*DATA*:

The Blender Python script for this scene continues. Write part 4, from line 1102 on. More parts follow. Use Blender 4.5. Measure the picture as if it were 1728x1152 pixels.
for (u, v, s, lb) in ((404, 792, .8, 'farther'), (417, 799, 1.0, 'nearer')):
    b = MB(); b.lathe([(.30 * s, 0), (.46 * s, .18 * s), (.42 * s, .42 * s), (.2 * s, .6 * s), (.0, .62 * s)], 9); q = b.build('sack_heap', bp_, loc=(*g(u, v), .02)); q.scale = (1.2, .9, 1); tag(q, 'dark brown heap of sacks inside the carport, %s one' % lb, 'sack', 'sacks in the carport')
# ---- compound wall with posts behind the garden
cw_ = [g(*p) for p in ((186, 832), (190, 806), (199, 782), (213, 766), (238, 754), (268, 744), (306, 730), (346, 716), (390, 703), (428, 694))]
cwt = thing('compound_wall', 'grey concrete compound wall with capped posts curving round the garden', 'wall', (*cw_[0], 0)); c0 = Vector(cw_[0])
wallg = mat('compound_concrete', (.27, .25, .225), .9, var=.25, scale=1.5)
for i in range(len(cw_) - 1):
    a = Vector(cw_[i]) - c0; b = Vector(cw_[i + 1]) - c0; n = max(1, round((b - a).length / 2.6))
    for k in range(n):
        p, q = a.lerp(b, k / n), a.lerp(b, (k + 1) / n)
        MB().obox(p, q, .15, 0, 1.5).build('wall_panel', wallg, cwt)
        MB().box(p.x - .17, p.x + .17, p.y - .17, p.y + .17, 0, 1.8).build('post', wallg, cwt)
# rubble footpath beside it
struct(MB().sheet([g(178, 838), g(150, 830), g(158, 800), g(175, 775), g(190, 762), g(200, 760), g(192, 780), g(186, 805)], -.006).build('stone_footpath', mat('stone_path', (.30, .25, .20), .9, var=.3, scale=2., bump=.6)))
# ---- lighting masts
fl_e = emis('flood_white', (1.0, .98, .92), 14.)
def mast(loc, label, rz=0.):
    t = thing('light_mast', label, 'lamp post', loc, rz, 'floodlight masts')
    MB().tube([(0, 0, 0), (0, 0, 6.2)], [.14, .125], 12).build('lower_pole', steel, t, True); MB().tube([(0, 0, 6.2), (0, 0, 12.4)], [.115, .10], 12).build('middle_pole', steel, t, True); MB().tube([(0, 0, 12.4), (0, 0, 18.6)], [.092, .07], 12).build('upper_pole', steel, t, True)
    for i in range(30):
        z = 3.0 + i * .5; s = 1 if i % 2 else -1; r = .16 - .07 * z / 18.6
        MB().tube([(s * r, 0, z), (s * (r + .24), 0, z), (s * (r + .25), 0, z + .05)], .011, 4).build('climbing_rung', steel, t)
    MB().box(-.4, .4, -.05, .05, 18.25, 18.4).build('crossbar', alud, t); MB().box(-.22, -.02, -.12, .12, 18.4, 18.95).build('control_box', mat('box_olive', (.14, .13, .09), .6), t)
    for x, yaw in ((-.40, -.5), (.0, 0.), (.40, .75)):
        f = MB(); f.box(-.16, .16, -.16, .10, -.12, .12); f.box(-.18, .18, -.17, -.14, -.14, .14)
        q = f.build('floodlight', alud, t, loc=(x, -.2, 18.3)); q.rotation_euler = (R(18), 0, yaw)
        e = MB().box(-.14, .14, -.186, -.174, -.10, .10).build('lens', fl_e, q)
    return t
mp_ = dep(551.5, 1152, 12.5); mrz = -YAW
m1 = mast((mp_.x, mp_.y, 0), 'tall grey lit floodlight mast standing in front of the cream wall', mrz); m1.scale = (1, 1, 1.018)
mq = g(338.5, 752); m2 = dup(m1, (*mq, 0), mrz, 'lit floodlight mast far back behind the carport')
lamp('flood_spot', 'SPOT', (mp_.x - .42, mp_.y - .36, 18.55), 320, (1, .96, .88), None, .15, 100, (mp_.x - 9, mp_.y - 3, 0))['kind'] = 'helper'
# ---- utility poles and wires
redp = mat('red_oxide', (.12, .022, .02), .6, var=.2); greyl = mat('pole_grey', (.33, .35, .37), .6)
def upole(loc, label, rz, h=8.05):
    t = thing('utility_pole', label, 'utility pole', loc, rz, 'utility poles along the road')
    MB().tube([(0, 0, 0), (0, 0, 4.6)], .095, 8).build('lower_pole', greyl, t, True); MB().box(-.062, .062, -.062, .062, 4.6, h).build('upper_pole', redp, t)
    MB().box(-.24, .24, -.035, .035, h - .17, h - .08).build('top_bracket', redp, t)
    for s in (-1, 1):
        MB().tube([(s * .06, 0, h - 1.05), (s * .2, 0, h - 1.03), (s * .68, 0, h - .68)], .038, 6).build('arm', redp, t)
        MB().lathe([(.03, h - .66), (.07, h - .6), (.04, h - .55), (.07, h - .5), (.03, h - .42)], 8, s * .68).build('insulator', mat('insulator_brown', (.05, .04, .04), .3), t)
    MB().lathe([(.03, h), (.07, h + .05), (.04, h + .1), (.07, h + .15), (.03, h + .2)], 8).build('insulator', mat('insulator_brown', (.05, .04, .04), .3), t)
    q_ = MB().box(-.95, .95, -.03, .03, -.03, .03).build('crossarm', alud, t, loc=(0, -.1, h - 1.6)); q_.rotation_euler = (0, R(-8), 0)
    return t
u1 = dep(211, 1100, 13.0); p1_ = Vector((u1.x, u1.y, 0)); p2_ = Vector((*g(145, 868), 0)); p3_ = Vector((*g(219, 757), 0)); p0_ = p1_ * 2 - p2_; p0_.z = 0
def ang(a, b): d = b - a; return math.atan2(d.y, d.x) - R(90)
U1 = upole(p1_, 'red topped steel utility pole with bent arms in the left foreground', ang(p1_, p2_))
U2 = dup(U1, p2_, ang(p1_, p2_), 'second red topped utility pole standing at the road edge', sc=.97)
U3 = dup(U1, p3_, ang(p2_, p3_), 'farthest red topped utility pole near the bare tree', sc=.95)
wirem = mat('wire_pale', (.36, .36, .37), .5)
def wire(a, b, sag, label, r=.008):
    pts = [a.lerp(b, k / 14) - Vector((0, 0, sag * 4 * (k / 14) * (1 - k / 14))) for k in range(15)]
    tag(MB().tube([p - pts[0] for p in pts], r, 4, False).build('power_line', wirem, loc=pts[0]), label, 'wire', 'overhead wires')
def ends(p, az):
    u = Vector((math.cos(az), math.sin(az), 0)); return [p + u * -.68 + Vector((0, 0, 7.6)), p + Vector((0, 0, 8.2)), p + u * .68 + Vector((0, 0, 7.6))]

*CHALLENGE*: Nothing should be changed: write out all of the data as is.

*FINISHED TASK*:
The Blender Python script for this scene continues. Write part 4, from line 1102 on. More parts follow. Use Blender 4.5. Measure the picture as if it were 1728x1152 pixels.
for (u, v, s, lb) in ((404, 792, .8, 'farther'), (417, 799, 1.0, 'nearer')):
    b = MB(); b.lathe([(.30 * s, 0), (.46 * s, .18 * s), (.42 * s, .42 * s), (.2 * s, .6 * s), (.0, .62 * s)], 9); q = b.build('sack_heap', bp_, loc=(*g(u, v), .02)); q.scale = (1.2, .9, 1); tag(q, 'dark brown heap of sacks inside the carport, %s one' % lb, 'sack', 'sacks in the carport')
# ---- compound wall with posts behind the garden
cw_ = [g(*p) for p in ((186, 832), (190, 806), (199, 782), (213, 766), (238, 754), (268, 744), (306, 730), (346, 716), (390, 703), (428, 694))]
cwt = thing('compound_wall', 'grey concrete compound wall with capped posts curving round the garden', 'wall', (*cw_[0], 0)); c0 = Vector(cw_[0])
wallg = mat('compound_concrete', (.27, .25, .225), .9, var=.25, scale=1.5)
for i in range(len(cw_) - 1):
    a = Vector(cw_[i]) - c0; b = Vector(cw_[i + 1]) - c0; n = max(1, round((b - a).length / 2.6))
    for k in range(n):
        p, q = a.lerp(b, k / n), a.lerp(b, (k + 1) / n)
        MB().obox(p, q, .15, 0, 1.5).build('wall_panel', wallg, cwt)
        MB().box(p.x - .17, p.x + .17, p.y - .17, p.y + .17, 0, 1.8).build('post', wallg, cwt)
# rubble footpath beside it
struct(MB().sheet([g(178, 838), g(150, 830), g(158, 800), g(175, 775), g(190, 762), g(200, 760), g(192, 780), g(186, 805)], -.006).build('stone_footpath', mat('stone_path', (.30, .25, .20), .9, var=.3, scale=2., bump=.6)))
# ---- lighting masts
fl_e = emis('flood_white', (1.0, .98, .92), 14.)
def mast(loc, label, rz=0.):
    t = thing('light_mast', label, 'lamp post', loc, rz, 'floodlight masts')
    MB().tube([(0, 0, 0), (0, 0, 6.2)], [.14, .125], 12).build('lower_pole', steel, t, True); MB().tube([(0, 0, 6.2), (0, 0, 12.4)], [.115, .10], 12).build('middle_pole', steel, t, True); MB().tube([(0, 0, 12.4), (0, 0, 18.6)], [.092, .07], 12).build('upper_pole', steel, t, True)
    for i in range(30):
        z = 3.0 + i * .5; s = 1 if i % 2 else -1; r = .16 - .07 * z / 18.6
        MB().tube([(s * r, 0, z), (s * (r + .24), 0, z), (s * (r + .25), 0, z + .05)], .011, 4).build('climbing_rung', steel, t)
    MB().box(-.4, .4, -.05, .05, 18.25, 18.4).build('crossbar', alud, t); MB().box(-.22, -.02, -.12, .12, 18.4, 18.95).build('control_box', mat('box_olive', (.14, .13, .09), .6), t)
    for x, yaw in ((-.40, -.5), (.0, 0.), (.40, .75)):
        f = MB(); f.box(-.16, .16, -.16, .10, -.12, .12); f.box(-.18, .18, -.17, -.14, -.14, .14)
        q = f.build('floodlight', alud, t, loc=(x, -.2, 18.3)); q.rotation_euler = (R(18), 0, yaw)
        e = MB().box(-.14, .14, -.186, -.174, -.10, .10).build('lens', fl_e, q)
    return t
mp_ = dep(551.5, 1152, 12.5); mrz = -YAW
m1 = mast((mp_.x, mp_.y, 0), 'tall grey lit floodlight mast standing in front of the cream wall', mrz); m1.scale = (1, 1, 1.018)
mq = g(338.5, 752); m2 = dup(m1, (*mq, 0), mrz, 'lit floodlight mast far back behind the carport')
lamp('flood_spot', 'SPOT', (mp_.x - .42, mp_.y - .36, 18.55), 320, (1, .96, .88), None, .15, 100, (mp_.x - 9, mp_.y - 3, 0))['kind'] = 'helper'
# ---- utility poles and wires
redp = mat('red_oxide', (.12, .022, .02), .6, var=.2); greyl = mat('pole_grey', (.33, .35, .37), .6)
def upole(loc, label, rz, h=8.05):
    t = thing('utility_pole', label, 'utility pole', loc, rz, 'utility poles along the road')
    MB().tube([(0, 0, 0), (0, 0, 4.6)], .095, 8).build('lower_pole', greyl, t, True); MB().box(-.062, .062, -.062, .062, 4.6, h).build('upper_pole', redp, t)
    MB().box(-.24, .24, -.035, .035, h - .17, h - .08).build('top_bracket', redp, t)
    for s in (-1, 1):
        MB().tube([(s * .06, 0, h - 1.05), (s * .2, 0, h - 1.03), (s * .68, 0, h - .68)], .038, 6).build('arm', redp, t)
        MB().lathe([(.03, h - .66), (.07, h - .6), (.04, h - .55), (.07, h - .5), (.03, h - .42)], 8, s * .68).build('insulator', mat('insulator_brown', (.05, .04, .04), .3), t)
    MB().lathe([(.03, h), (.07, h + .05), (.04, h + .1), (.07, h + .15), (.03, h + .2)], 8).build('insulator', mat('insulator_brown', (.05, .04, .04), .3), t)
    q_ = MB().box(-.95, .95, -.03, .03, -.03, .03).build('crossarm', alud, t, loc=(0, -.1, h - 1.6)); q_.rotation_euler = (0, R(-8), 0)
    return t
u1 = dep(211, 1100, 13.0); p1_ = Vector((u1.x, u1.y, 0)); p2_ = Vector((*g(145, 868), 0)); p3_ = Vector((*g(219, 757), 0)); p0_ = p1_ * 2 - p2_; p0_.z = 0
def ang(a, b): d = b - a; return math.atan2(d.y, d.x) - R(90)
U1 = upole(p1_, 'red topped steel utility pole with bent arms in the left foreground', ang(p1_, p2_))
U2 = dup(U1, p2_, ang(p1_, p2_), 'second red topped utility pole standing at the road edge', sc=.97)
U3 = dup(U1, p3_, ang(p2_, p3_), 'farthest red topped utility pole near the bare tree', sc=.95)
wirem = mat('wire_pale', (.36, .36, .37), .5)
def wire(a, b, sag, label, r=.008):
    pts = [a.lerp(b, k / 14) - Vector((0, 0, sag * 4 * (k / 14) * (1 - k / 14))) for k in range(15)]
    tag(MB().tube([p - pts[0] for p in pts], r, 4, False).build('power_line', wirem, loc=pts[0]), label, 'wire', 'overhead wires')
def ends(p, az):
    u = Vector((math.cos(az), math.sin(az), 0)); return [p + u * -.68 + Vector((0, 0, 7.6)), p + Vector((0, 0, 8.2)), p + u * .68 + Vector((0, 0, 7.6))]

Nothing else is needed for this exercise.